Well, agree to disagree then, because it seems to me that if you *are* thinking about who your audience is when you’re writing something, then that is akin to shooting yourself in the foot. This is of course a personal thing, but I find it impossible to consider my audience when writing. It would be too distracting. I think the work should come first, because “audiences” are fickle, and their reaction is impossible to predict. Many writers don’t write for anyone else, though if they have high personal standards of excellence, they will find an audience. There is such a thing as considering the market *after* writing.
It strikes me that the idea of “thinking about your audience” is not the same as “writing for a particular audience or demographic.” You can write pages and pages of a character trimming his toenails because that’s what you’re really FEELING that day, but that doesn’t mean you should publish it. (Nor does it necessarily mean you shouldn’t, though I’m not sure I could sit through Toenails: The Novel.)
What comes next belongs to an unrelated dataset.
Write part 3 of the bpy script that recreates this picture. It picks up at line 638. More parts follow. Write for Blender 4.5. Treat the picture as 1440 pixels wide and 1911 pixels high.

And I think it’s definitely a valid point that people in or recently out of MFA programs tend to have certain preoccupations that much of the general population does not have, Nabokov for example. Writers in general may share these kinds of preoccupations, but if the idea of writing is to explore humanity in all its variety, then perhaps by limiting ourselves to the experiences we go through as young people attending workshops with other young people obsessed with things like cliched language and narrative arcs, we are somehow missing out on that variety.